8. Thou shalt love pen and paper

In the e-age as programmers tend to type in everything on the computers as they sit and start programming. However, the art of programming is in thinking through the program and not typing it down with lots of mistakes due to cramming on the screen. The best engineering designers spend their time on drawing boards and not on the engineering sites. Software should be a blue print and once the blue print is designed; coding is like building that design on a computer screen.

9. Thou shalt add physical activity to life

Most software programmers end up being couch potatoes. Excellent physical activity record and school and once they get into software they tend to like their pizzas, coke and computer too much. This is not beneficial to anybody in the long run. Continuous built up of stress in the fingers and brains gets to significant mental and physical ailments to a person.

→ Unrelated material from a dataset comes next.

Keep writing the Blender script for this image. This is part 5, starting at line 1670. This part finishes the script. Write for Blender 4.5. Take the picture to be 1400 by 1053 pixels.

10. Thou shalt compete with no one but yourself

In a competitive environment as software is there is always going to be a whizkid who can out perform you in mental capabilities and there is no value add competing with him in the long run. Decide your focus and your aim in life and where you would like your career to move at just do that right. A whizkid will be there let him move with their own sweet pace there is no need to lose your peace on their abilities. Try to improve little by little for yourself and you will definitely see yourself much ahead of what you thought you are capable of.